Pasemos a tu proceso de escritura. ¿Cómo surgió el libro?

Fue un cruce de necesidad y propuesta. Yo venía con ganas de ordenar algunas ideas y los editores de Godot me ofrecieron trabajar juntos. Ellos me propusieron el tema de los sesgos, y me pareció interesante encararlo desde lo que más me interesa: el relato. En el fondo, cada sesgo es una forma de relato, un modo de contarnos el mundo para que encaje con lo que ya creemos. Empecé escribiendo algunos capítulos como prueba. La escritura, para mí, no es la consecuencia de haber pensado algo, sino la manera de pensar en voz alta, escribiendo entiendo lo que pienso. Por eso no esperé a terminar de investigar: escribía y pensaba a la vez.

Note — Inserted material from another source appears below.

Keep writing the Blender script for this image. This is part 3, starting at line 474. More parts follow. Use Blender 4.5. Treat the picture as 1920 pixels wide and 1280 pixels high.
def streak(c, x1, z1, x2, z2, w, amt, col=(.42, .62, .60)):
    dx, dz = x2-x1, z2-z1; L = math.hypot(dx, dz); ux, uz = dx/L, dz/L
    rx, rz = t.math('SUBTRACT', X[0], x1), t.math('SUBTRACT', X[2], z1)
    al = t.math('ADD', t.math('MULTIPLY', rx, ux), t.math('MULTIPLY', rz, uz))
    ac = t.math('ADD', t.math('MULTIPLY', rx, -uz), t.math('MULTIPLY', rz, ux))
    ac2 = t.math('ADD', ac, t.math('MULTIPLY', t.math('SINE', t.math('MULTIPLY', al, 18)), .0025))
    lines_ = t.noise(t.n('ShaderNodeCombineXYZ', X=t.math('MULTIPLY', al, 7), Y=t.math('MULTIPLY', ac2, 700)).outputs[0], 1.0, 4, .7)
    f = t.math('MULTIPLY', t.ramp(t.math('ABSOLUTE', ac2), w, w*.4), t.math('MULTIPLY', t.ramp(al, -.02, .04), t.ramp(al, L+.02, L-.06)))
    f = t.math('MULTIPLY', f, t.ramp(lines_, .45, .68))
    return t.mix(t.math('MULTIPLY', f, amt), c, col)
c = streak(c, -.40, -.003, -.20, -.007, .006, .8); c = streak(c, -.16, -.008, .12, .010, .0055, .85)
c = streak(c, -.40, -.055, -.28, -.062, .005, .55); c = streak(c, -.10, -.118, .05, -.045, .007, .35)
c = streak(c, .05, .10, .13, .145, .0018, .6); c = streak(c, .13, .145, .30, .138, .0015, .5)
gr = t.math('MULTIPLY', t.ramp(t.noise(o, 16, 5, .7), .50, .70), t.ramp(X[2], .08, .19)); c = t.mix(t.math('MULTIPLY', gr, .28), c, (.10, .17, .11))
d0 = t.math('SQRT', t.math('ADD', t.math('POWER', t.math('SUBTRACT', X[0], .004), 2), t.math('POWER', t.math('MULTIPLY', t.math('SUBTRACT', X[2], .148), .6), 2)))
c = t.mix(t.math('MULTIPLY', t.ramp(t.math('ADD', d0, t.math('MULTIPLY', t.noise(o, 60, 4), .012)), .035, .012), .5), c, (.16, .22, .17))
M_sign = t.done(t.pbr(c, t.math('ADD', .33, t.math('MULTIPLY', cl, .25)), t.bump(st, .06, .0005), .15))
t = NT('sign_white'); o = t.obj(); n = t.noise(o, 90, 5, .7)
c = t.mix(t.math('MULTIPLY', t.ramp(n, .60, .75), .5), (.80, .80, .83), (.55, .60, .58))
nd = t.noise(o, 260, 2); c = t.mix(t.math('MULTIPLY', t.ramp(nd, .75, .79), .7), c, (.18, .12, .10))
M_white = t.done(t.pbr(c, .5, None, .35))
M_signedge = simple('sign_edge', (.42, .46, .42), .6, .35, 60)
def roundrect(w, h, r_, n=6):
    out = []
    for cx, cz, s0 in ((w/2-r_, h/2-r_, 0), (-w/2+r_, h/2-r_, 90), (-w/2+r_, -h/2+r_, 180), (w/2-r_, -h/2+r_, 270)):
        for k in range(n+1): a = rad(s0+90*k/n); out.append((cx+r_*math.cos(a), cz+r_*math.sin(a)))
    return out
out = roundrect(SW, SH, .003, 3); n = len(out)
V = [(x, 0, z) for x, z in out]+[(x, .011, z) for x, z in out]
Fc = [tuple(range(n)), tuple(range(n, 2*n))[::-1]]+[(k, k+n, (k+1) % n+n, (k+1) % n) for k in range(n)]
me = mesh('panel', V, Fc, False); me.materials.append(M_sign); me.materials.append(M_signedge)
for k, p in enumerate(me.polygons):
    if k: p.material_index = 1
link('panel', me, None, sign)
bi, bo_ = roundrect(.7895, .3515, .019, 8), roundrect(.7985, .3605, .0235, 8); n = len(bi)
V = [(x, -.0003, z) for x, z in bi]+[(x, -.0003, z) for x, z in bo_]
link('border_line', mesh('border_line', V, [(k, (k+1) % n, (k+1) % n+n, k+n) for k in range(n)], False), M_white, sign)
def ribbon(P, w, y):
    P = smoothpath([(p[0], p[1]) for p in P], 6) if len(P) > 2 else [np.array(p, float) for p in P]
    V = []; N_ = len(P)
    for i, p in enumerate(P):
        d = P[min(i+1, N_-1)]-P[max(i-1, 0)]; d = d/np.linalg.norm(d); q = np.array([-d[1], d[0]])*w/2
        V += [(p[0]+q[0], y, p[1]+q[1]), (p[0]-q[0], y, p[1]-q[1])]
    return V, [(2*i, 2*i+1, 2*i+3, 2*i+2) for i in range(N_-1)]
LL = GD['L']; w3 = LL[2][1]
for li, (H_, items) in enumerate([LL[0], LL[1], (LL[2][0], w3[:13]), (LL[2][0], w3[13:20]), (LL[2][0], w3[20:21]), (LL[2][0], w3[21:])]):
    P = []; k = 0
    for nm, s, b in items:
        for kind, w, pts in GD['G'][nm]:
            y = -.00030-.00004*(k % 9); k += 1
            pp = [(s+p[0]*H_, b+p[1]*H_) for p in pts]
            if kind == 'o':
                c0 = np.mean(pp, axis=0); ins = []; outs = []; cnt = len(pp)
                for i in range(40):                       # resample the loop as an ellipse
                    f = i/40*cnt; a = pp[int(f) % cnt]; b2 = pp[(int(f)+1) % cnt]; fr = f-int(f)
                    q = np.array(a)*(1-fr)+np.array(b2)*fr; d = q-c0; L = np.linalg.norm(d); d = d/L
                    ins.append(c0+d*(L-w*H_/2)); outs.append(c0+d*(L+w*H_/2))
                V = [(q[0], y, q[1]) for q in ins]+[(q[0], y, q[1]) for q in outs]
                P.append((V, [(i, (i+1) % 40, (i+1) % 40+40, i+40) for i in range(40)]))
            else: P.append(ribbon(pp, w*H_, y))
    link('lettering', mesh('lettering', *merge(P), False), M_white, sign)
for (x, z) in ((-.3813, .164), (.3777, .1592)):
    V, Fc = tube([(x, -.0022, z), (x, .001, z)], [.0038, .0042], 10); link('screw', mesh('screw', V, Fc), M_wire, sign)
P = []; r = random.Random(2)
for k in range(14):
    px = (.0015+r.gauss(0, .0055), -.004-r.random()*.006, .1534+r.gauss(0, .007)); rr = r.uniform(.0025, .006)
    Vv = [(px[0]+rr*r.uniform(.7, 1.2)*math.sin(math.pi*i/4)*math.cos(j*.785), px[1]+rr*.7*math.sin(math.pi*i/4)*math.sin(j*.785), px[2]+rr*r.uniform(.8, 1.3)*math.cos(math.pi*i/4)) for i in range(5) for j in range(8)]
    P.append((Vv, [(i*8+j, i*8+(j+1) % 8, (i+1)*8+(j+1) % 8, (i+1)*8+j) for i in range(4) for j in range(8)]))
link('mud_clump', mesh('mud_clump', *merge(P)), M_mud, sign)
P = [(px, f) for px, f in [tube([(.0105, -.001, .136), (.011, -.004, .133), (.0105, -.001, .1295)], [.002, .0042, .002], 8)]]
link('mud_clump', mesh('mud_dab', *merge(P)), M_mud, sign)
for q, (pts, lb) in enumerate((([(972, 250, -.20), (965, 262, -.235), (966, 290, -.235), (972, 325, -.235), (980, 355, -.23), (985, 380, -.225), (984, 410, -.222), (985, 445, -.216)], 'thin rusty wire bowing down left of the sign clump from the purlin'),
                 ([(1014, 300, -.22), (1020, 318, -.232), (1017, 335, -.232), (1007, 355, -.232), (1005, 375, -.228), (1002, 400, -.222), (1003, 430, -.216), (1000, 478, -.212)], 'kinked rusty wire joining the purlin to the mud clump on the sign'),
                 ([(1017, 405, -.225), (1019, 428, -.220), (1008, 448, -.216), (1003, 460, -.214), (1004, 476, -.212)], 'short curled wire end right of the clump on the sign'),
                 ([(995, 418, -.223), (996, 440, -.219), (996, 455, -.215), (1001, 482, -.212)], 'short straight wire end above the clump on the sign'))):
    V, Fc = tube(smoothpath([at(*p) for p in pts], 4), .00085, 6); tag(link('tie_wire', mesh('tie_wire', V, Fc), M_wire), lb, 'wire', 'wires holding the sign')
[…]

¿Ser conscientes de la forma en la que pensamos puede ayudarnos a desarmar los sesgos, o es una batalla perdida?

No creo que sea una batalla que se gane o se pierda, sino una que hay que sostener. Pensar cómo pensamos es una forma de resistencia, todos los días la vida nos pasa por encima, pero cuando podemos detenernos, hay que hacerlo.

No se trata de eliminar los sesgos, sino de mantenerlos a la vista, de saber que están ahí. La reflexión es un acto casi militante. Una militancia del pensamiento, si querés. Mientras podamos practicarla, vale la pena.

La última pregunta, la que cierra todas las charlas de este ciclo: ¿nos recomendás algún libro?

Voy a mencionar uno que incluso es uno de los ejemplos del libro: El rey pálido de Foster Wallace. Es maravilloso. Es un libro inconcluso, y me parece que, por cómo está construido, nunca lo hubiese podido terminar. Es una novela que transcurre en la Agencia Tributaria de Estados Unidos, que sería como nuestra AFIP. Vos decís, ¿cómo alguien puede escribir una novela interesante partiendo de ese mundo? Y la verdad que es brillante por los personajes que la atraviesan, por los espacios, es brillante en todos los niveles que se puedan pensar. Lo de la inconclusión me parece que le da también una vitalidad, porque es un libro que se sigue escribiendo en tu cabeza. Me encanta.